David Gullason, the series producer, said the combination “means a strange mix of cultures millionaire investors from China wearing Rolexes [and] born-and-bred northerners on their home turf”. It is, he said, “a unique story on many levels”.

There are negotiations to bring the show to China’s CCTV state broadcaster, as well as discussions between Qiao and Omnifilm about a second season. But Qiao remains foremost a miner and businessman, not a reality TV star.

Qiao, who settled in Canada in 1998, said he first became interested in the business potential of jade via a cousin who was buying and selling Russian jade. He said he watched as the price of white jade from Xinjiang “jumped about 100 times” in 10 years.

“My cousin told me, ‘you know, there’s the same thing in your province in Canada’,” Qiao said.

In 2011 he found out about the Bunce family’s jade operations and he cold-called Claudia Bunce from Beijing. Initially he was only interested in buying jade from Bunce.

“So I told Mr Qu, ‘come on, let’s go and have a look at where this jade comes from’. We didn’t think we would be going into mining [at the time]...but then we found out there is a claim [for sale].”

An aerial shot of the remote Wolverine jade mining site, about 1,900km north of Vancouver. Photo: SCMP Picture/Handout

With their third investor aboard, Qiao launched Kawah Venture and Investment Group, and bought out the existing Dynasty jade mine to create Dease Lake Jade Mines Ltd with Bunce.

Now, Qiao spends the May-to-October mining season at Jade City, nearly 1,900km north of Vancouver. The harsh weather at the site, just south of the Yukon border, makes work impossible the rest of the year.

Qiao said he loves the hands-on aspect of his work, as he checks the quality of jade boulders out in the field, armed with a hammer and a good eye. “That’s one reason I am so interested in the jade business,” he said. “My first job, I worked in a bank. Then I worked in the hotel industry more than 20 years. Always inside, in an office. This is the first job where I work outside, and I love it…we are not a big company, so if you want to know the jade, you have to know it on your own.”

His wife, Shirley, and their son and daughter still live in Richmond, just outside Vancouver, though all have visited Jade City “so they can see what Dad does”, Qiao said. He hopes his son will one day take over the mine, though Qiao concedes that his “city boy” found life in the wilderness “a bit boring”.

But it wasn’t so long ago that Qiao was a city boy himself, too. “When I first came to Canada, I never thought, ‘one day, I’m going to work outside, in the country, doing a miner’s job. I could never have thought that.”

 

Hunting for the ‘stone of heaven’

Canadian jade miner Alan Qiao tells a personal story that captures the mythic place that the “stone of heaven” occupies in the Chinese imagination.
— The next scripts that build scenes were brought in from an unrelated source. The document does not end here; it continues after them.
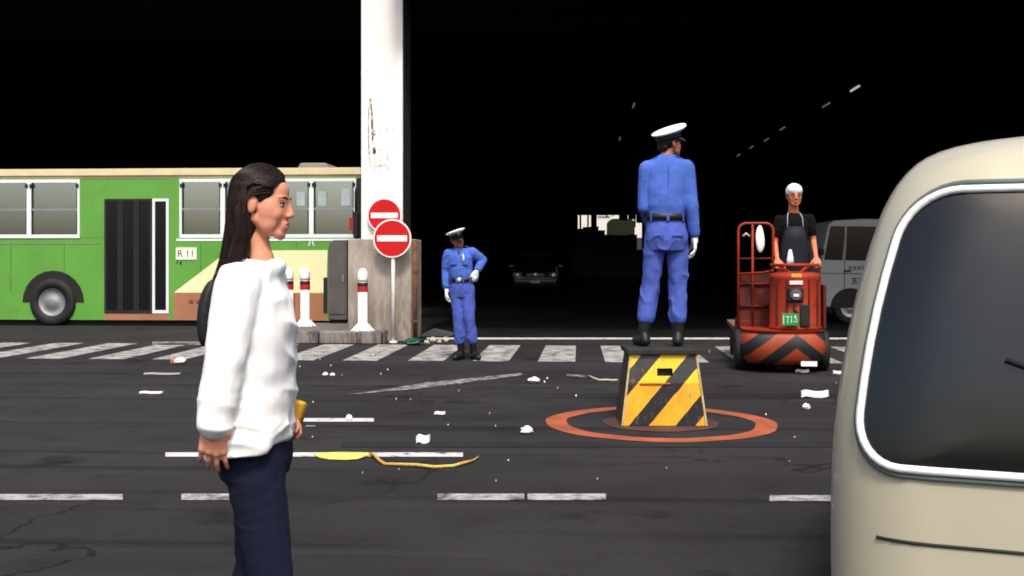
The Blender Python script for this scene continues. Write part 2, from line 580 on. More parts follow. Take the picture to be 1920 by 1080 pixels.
cur = thing('strip_curtain', 'ragged dark strips hanging in the far hall opening', 'curtain', (2, 71.8, 0))
for a, b, yb_ in ((1080, 1083.5, 432), (1086.5, 1090, 430), (1101, 1104, 430), (1108, 1119, 470), (1160.5, 1167, 412), (1166, 1177, 413.5), (1178, 1189, 411.5), (1189, 1192, 426), (1193, 1204, 418), (1136, 1139, 407), (1148, 1150, 406)):
    p0, p1 = W(a, 400, 71.8), W(b, yb_, 71.8)
    MB().span((p0.x - 2, -0.01, p1.z), (p1.x - 2, 0.01, 4.2)).build('strip', M_dark, cur)

# ------------------------------------------------------------------ hall lamps
M_tube = mat('lamp_glow', (0.9, 0.93, 1.0), 0.4, var=0, bump=0, emit=0.30)
M_tubed = mat('lamp_glow_dim', (0.9, 0.93, 1.0), 0.4, var=0, bump=0, emit=0.05)
def lamp(px, py, label, m, along=True):
    d = FPX * (6.5 - CAM_H) / (HOR - py)
    p = P(px, py, d)
    t = thing('ceiling_lamp', label, 'lamp', p, 0, 'tube lamps under the hall roof')
    L = 1.0
    MB().tube([(0, -L / 2, 0), (0, L / 2, 0)], 0.035, 8).build('tube', m, t, True)
    MB().prism([(-0.16, 0.05), (0.16, 0.05), (0.06, 0.13), (-0.06, 0.13)], 1, -L / 2 - 0.05, L / 2 + 0.05).build('reflector', M_dark, t)
    for s in (-0.5, 0.5):
        MB().tube([(0, s, 0.12), (0, s, 1.1)], 0.012, 6).build('rod', M_dark, t)
for px, py, lb, mm in ((1603, 166, 'nearest and brightest tube lamp at upper right of the hall', M_tube),
                       (1549, 197, 'second tube lamp of the row at upper right', M_tubed),
                       (1467, 241, 'third tube lamp of the row, above the cart driver', M_tubed),
                       (1437, 262, 'fourth tube lamp of the row in the hall', M_tubed),
                       (1409, 276, 'fifth tube lamp of the row in the hall', M_tubed),
                       (1385, 291, 'farthest small tube lamp of the row in the hall', M_tubed),
                       (1188, 198, 'dim lone tube lamp left of the white cap', M_tubed),
                       (1162, 260, 'dim small tube lamp left of the box officer', M_tubed)):
    lamp(px, py, lb, mm)

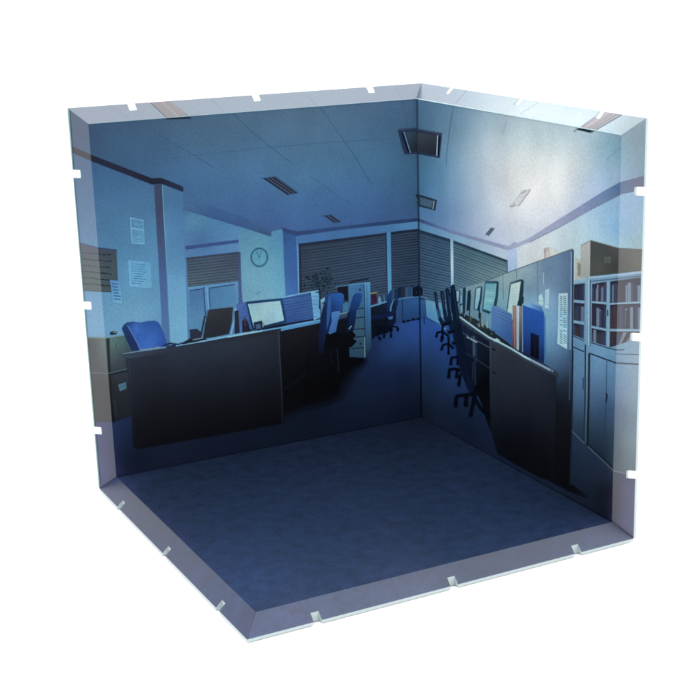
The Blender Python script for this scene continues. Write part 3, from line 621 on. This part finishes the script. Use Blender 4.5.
# low cabinet, light wall patch
i = sub('printed_low_cabinet', 'R', 6, right)
i.poly([(414,296),(420,296),(425.4,297.4),(426.4,317),(424,318),(419,318),(414,318)], [(420,302,'2c5c98'),(424,310,'264f8c')]); i.poly([(425.4,297.6),(440,303.4),(448,310),(446,330),(440,326),(426.6,317)], [(428,303,'5c9cc4'),(436,312,'5498c8'),(430,314,'4c90c4')]); i.line([(419,296.2),(426,298)],.9,'5a94c4'); i.line([(424,318),(424.4,324)],1,'12244a'); i.line([(419,318),(426,317.4),(446,328)],1,'1c3c80',0); done(i)
i = sub('printed_box', 'R', 7, right); i.poly([(414,286),(420.4,286.6),(422.6,288.4),(422.6,295.6),(414,296)], '0e1626'); i.line([(419,290),(421,293)],1.2,'1e2c44'); done(i)
# partition
i = sub('printed_partition', 'R', 7, right, 'printed tall blue-grey office partition')
i.poly([(456,290),(485,281.4),(502.6,274.3),(537,261.6),(572,248.8),(573.6,250),(573,330),(572,430),(570,488),(555,482),(540,470),(500,400),(456,330)],
       [(462,300,'4884a4'),(475,290,'6092a6'),(490,284,'6c98a6'),(500,283,'769eae'),(510,276,'78a2b0'),(525,272,'769eb4'),(505,300,'5aa2bc'),(535,270,'6c96b4'),(528,290,'5a8cb0'),(530,300,'5a9cc4'),(545,268,'5480aa'),(560,262,'4e78a6'),(568,258,'466c9c'),
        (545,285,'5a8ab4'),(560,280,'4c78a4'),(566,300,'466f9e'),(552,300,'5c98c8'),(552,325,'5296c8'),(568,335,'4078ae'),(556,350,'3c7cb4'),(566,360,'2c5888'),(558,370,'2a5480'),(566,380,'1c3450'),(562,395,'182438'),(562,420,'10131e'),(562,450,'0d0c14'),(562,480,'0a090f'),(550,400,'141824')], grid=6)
for a, b_, c in (((502.8,275),(503.4,300),'4a7282'),((516.4,270),(516.6,279),'4c7484'),((537.4,262.4),(538,303),'44708c')): i.line([a,b_],.6,c)
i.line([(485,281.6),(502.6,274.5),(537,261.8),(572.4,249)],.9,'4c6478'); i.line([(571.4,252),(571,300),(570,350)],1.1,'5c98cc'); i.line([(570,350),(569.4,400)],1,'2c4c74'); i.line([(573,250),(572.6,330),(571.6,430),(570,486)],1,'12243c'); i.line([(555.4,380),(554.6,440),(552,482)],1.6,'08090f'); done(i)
i = sub('printed_notice', 'R', 8, right, 'printed long paper full of small writing on the partition')
i.poly([(558.6,293.6),(567.8,293),(567,349),(557.4,343.6)], [(562,300,'a4c8d8'),(562,320,'8cc0dc'),(562,342,'a4d4e8')])
for k in range(24):
    y = 296+k*2.0+(0 if k < 14 else .6)
    for x0, x1 in ((559.8,562.6),(563.4,566.6)):
        if rnd.random() < .88: i.line([(x0+rnd.uniform(0,.3),y),(x1-rnd.uniform(0,.7),y+.7)],rnd.uniform(.6,.95),rnd.choice(('3c6880','47708c')))
done(i)
i = sub('printed_notice', 'R', 8, right); i.poly([(545.2,290),(549.2,289),(548.6,308.4),(544.8,308)], 'a4cadc'); [i.line([(546,292+k*2.4),(548.4,292.4+k*2.4)],.6,'7098b0') for k in range(6)]; done(i)
i = sub('printed_notice', 'R', 8, right); i.poly([(538.8,296),(541.6,293.6),(543.2,299),(543.4,305.6),(538.4,304)], 'a8d0dc'); i.line([(539.6,300),(543,301.4)],.6,'6c98b4'); i.line([(543.4,272.6),(543.6,284)],.8,'9cc4dc'); done(i)
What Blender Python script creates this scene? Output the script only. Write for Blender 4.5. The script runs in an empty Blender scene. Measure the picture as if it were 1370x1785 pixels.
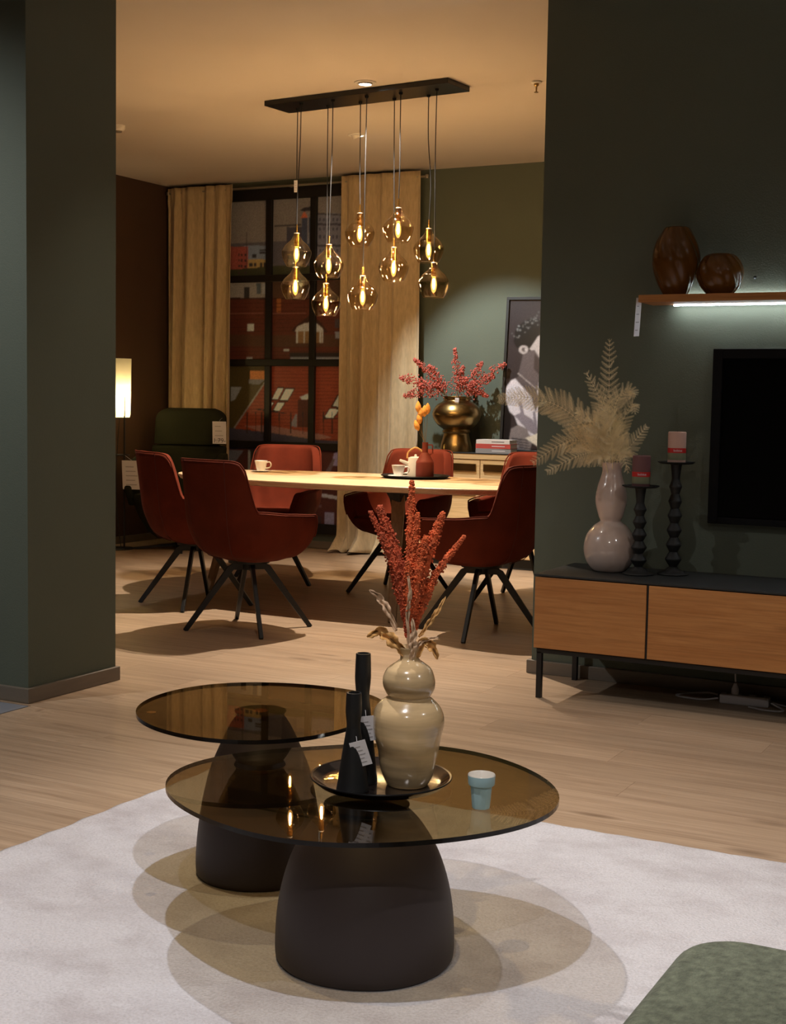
import bpy, bmesh, math, random
import numpy as np
from mathutils import Vector, Matrix

random.seed(7)
PI = math.pi
SC = bpy.context.scene
COL = SC.collection

# ------------------------------------------------------------------ camera
FPX, YAW, PITCH, ROLL, CAMZ = 2398.17, math.radians(27.7806), math.radians(4.6032), math.radians(-0.98316), 1.22
def camera_matrix():
    fwd = Vector((-math.sin(YAW)*math.cos(PITCH), math.cos(YAW)*math.cos(PITCH), -math.sin(PITCH)))
    right = Vector((math.cos(YAW), math.sin(YAW), 0))
    up = right.cross(fwd)
    r = right*math.cos(ROLL) - up*math.sin(ROLL)
    u = right*math.sin(ROLL) + up*math.cos(ROLL)
    m = Matrix((r, u, -fwd)).transposed().to_4x4()
    m.translation = Vector((0, 0, CAMZ))
    return m
cam = bpy.data.cameras.new('camera')
cam.sensor_fit = 'HORIZONTAL'; cam.sensor_width = 36.0
cam.lens = FPX*36.0/1370.0
cam.clip_start = 0.05; cam.clip_end = 60
camo = bpy.data.objects.new('camera', cam); COL.objects.link(camo)
camo.matrix_world = camera_matrix()
SC.camera = camo

# ------------------------------------------------------------------ world, exposure
w = bpy.data.worlds.new('world'); SC.world = w; w.use_nodes = True
w.node_tree.nodes['Background'].inputs[0].default_value = (0.5, 0.55, 0.6, 1)
w.node_tree.nodes['Background'].inputs[1].default_value = 0.02
SC.view_settings.view_transform = 'Standard'
SC.view_settings.look = 'None'
SC.view_settings.gamma = 1.0
SC.view_settings.use_curve_mapping = False
SC.view_settings.exposure = 0.3

CEIL = 3.015
# ceiling spotlights: position on ceiling, aim point, watts, cone degrees, blend, colour, visible fixture tilt
SPOTS = [
  ('downlight over table', (-3.88, 6.94), (-3.95, 7.00, 0.0), 400, 96, 0.45, (1.0, 0.86, 0.70)),
  ('gimbal to sideboard',  (-4.68, 8.27), (-4.00, 9.55, 0.75), 200, 62, 0.5, (0.90, 0.97, 0.98)),
  ('lounge left',          (-2.40, 3.10), (-1.75, 2.85, 0.0), 130, 70, 0.8, (1.0, 0.95, 0.92)),
  ('lounge front',         (-1.30, 1.70), (-1.35, 2.75, 0.0), 120, 70, 0.6, (1.0, 0.95, 0.93)),
  ('lounge right',         (-0.60, 4.05), (-0.95, 4.05, 0.0),  70, 70, 0.7, (1.0, 0.92, 0.84)),  # invented lamp out of view, brightens the floor by the television
  ('walkway',              (-3.10, 4.55), (-3.00, 4.85, 0.0),  34, 84, 1.0, (1.0, 0.90, 0.78)),
  ('hall left',            (-4.90, 2.30), (-4.30, 4.10, 1.0),  120, 80, 0.9, (0.95, 0.98, 1.0)),  # added unseen lamp, lightens the front face of the pillar
  ('lounge rear',          (-0.10, -0.30), (-0.40, 1.2, 0.0), 54, 120, 0.8, (1.0, 0.94, 0.88)),  # added unseen fill lamp, lifts the ambient level from behind the camera
  ('lounge far right',     (1.50, 2.60), (0.6, 3.4, 0.0), 48, 120, 0.8, (1.0, 0.94, 0.88)),  # added unseen wide fill lamp, lifts the ambient level from the right
]

# ------------------------------------------------------------------ helpers
def lin(c):
    return tuple((v/255/12.92) if v/255 <= 0.04045 else ((v/255+0.055)/1.055)**2.4 for v in c)

class NT:
    def __init__(s, name):
        s.m = bpy.data.materials.new(name); s.m.use_nodes = True
        s.t = s.m.node_tree; s.n = s.t.nodes; s.l = s.t.links
        s.b = s.n['Principled BSDF']; s.out = s.n['Material Output']
    def node(s, typ, **kw):
        nd = s.n.new(typ)
        for k, v in kw.items():
            if k in nd.inputs.keys(): nd.inputs[k].default_value = v
            else: setattr(nd, k, v)
        return nd
    def link(s, a, b): s.l.new(a, b)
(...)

“In China, people really believe that jade is good for your health,” said Qiao. “My mom, once she fell down on the ground, hard. She did not get hurt, but instead her jade bangle was broken. She really believed that this was what helped her avoid getting injured. She felt very lucky.

Jade rings and other items for sale in the Cassiar Mountain Jade Store, Jade City. Photo: SCMP Picture/Handout

“This is just an example [but] many Chinese believe that jade is really good for your health, and also will bring good luck.”

Once associated with emperors, jade is now in huge demand from the booming Chinese middle class. But traditional Chinese reserves of jade, mainly from Xinjiang province, are running low.

Instead, British Columbia in western Canada now supplies 75 per cent of the world’s nephrite jade, according to the provincial government. Along with jadeite, nephrite is one of the two varieties of jade, with jadeite being the slightly harder. Both come in a wide range of colours, from milky white to brown, but are typically associated with a deep, translucent green.

Although the highest quality jade can cost more than gold, at thousands of dollars per ounce, the price of nephrite jade generally varies from C$10 (HK$63) to C$100 per kilogram as a raw stone, according to the BC Ministry of Energy and Mines.

Million-dollar jade boulders are a rare possibility, since some stones can weigh more than 10 tonnes.